▶ RECORDED INFORMATION
↓
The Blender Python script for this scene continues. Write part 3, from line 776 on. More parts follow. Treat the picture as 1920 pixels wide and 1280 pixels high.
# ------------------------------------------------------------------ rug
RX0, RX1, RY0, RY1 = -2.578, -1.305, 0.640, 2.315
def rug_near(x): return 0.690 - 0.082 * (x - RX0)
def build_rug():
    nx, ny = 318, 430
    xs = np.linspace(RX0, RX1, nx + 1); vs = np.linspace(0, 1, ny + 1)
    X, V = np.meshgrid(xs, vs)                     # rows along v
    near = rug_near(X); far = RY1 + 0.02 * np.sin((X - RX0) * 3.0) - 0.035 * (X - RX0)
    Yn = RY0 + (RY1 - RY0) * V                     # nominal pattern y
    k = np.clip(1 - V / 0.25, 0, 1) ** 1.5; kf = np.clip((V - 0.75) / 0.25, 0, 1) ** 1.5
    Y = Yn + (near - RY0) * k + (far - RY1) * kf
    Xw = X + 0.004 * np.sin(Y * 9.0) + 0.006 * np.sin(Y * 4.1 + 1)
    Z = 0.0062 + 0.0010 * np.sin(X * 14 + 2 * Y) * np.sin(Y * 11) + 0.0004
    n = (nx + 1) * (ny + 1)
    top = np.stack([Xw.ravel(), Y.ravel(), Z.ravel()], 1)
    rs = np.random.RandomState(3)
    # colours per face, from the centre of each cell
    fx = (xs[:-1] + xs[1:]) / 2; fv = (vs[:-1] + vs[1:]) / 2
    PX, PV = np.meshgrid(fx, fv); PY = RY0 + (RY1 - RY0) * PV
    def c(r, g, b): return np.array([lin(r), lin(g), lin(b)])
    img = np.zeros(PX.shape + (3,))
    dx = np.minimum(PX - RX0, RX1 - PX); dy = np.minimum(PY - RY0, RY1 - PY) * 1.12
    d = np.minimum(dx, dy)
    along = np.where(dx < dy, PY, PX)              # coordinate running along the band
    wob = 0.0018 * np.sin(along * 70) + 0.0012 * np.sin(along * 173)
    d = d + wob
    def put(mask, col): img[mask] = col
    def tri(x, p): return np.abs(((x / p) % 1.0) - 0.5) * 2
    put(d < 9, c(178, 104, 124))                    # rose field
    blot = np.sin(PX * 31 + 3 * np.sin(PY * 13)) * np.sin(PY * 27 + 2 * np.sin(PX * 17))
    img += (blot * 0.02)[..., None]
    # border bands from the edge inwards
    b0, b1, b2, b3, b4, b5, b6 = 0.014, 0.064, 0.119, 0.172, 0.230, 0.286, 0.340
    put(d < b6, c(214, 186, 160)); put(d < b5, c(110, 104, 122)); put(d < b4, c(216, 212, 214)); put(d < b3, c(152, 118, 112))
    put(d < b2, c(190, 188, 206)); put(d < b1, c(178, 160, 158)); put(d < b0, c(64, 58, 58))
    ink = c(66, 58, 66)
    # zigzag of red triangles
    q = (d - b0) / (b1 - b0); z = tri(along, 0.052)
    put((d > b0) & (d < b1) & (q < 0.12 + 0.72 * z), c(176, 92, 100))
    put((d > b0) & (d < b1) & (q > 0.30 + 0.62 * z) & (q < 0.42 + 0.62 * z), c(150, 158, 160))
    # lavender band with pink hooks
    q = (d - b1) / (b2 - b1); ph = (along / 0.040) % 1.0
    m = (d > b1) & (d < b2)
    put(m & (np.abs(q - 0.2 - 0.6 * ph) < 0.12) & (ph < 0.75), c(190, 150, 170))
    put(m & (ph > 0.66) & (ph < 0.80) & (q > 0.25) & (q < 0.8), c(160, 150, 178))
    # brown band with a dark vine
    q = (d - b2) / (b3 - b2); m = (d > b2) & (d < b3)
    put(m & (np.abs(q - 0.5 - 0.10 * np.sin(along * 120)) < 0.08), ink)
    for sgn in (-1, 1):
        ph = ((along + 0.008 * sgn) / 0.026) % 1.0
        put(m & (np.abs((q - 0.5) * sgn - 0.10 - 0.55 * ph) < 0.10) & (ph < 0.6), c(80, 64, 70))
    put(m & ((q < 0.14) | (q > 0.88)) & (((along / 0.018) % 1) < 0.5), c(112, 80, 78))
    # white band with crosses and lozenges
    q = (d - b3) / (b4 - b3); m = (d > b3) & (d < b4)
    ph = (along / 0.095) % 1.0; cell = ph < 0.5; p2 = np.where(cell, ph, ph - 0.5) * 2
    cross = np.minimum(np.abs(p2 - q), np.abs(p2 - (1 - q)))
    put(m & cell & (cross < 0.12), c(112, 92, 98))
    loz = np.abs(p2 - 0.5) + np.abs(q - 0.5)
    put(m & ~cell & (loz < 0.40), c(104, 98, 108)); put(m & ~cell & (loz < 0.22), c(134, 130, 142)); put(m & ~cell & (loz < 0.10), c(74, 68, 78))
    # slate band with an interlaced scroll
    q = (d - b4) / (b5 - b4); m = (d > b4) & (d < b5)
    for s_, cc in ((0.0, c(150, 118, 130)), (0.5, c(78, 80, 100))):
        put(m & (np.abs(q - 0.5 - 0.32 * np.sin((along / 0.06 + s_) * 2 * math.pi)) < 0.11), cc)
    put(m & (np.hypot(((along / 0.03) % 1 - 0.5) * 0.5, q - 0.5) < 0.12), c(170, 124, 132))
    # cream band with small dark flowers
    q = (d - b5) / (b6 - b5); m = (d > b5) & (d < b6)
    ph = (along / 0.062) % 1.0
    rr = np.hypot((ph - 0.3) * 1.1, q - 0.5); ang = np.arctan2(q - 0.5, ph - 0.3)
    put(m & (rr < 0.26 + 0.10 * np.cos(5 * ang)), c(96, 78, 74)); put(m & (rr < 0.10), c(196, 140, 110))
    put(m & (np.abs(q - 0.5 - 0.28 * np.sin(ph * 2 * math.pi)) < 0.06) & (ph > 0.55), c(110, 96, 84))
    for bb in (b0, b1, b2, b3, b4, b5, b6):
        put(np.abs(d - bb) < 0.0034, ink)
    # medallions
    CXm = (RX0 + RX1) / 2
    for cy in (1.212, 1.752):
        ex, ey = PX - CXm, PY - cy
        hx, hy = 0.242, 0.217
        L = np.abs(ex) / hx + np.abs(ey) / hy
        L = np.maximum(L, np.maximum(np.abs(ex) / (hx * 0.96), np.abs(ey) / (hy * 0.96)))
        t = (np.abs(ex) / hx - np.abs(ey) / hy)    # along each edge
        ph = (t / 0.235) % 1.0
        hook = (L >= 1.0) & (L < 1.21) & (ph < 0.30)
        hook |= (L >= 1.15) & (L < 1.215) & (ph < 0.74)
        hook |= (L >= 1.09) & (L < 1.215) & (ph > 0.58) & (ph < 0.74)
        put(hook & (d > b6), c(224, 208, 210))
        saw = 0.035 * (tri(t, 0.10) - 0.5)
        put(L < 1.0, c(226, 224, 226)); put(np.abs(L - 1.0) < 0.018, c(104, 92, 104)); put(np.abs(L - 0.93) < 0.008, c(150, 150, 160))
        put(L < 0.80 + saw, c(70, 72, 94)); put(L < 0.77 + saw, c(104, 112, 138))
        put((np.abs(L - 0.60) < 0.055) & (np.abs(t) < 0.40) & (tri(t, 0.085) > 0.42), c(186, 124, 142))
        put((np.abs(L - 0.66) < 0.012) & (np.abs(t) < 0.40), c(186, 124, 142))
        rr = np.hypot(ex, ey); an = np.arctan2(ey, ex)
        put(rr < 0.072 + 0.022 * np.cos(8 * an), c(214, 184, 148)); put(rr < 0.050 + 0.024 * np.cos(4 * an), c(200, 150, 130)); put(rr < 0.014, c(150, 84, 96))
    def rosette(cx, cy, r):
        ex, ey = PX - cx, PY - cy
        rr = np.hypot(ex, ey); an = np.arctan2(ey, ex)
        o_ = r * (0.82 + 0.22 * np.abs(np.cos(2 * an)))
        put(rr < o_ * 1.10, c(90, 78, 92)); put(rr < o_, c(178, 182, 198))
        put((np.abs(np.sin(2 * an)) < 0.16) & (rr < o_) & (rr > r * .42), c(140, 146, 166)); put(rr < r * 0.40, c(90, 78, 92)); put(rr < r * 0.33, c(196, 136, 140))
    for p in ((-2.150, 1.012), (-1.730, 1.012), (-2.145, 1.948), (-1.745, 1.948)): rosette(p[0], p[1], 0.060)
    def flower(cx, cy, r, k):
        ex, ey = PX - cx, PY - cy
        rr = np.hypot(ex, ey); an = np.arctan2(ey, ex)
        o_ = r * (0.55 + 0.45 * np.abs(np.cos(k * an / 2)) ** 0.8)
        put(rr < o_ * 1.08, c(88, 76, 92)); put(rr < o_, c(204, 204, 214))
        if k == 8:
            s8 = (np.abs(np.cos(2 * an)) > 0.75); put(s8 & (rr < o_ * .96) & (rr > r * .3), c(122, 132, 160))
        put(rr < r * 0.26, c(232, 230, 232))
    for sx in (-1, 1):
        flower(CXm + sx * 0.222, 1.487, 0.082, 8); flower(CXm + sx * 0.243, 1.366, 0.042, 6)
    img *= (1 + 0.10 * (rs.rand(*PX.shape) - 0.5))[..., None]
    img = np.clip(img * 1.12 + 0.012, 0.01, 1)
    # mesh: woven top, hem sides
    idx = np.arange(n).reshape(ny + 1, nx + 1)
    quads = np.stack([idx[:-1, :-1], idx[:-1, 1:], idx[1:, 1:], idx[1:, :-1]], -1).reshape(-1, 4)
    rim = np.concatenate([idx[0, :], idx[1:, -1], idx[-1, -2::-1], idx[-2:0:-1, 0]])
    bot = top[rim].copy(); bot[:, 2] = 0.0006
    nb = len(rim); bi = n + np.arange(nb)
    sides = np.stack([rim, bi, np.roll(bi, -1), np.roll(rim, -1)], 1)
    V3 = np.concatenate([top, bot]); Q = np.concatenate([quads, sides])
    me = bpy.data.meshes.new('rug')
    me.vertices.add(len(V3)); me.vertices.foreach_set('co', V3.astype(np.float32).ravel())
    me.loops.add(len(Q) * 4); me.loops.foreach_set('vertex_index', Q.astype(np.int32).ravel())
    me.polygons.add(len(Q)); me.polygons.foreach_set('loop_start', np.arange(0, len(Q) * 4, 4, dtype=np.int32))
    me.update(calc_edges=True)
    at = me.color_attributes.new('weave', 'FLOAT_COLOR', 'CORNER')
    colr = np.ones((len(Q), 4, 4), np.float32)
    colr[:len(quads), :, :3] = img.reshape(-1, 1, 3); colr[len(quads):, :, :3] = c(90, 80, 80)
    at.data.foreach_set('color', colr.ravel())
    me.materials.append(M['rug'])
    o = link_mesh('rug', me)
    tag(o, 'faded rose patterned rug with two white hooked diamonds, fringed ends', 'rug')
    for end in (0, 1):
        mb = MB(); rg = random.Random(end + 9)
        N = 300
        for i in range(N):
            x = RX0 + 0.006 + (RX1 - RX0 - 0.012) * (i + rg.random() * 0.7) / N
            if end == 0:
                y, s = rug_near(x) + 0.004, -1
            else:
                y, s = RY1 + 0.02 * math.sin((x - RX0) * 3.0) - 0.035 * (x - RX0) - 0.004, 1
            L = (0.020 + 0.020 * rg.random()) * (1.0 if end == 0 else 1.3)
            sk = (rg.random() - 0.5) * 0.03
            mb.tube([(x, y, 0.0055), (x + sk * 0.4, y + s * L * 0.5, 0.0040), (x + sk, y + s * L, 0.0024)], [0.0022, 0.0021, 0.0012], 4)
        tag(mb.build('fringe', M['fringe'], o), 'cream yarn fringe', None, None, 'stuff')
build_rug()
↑
▶ AIM
Tell how many lines above contain the word "from". Give the number alone.

▶ SOLUTION TO THE EXERCISE
3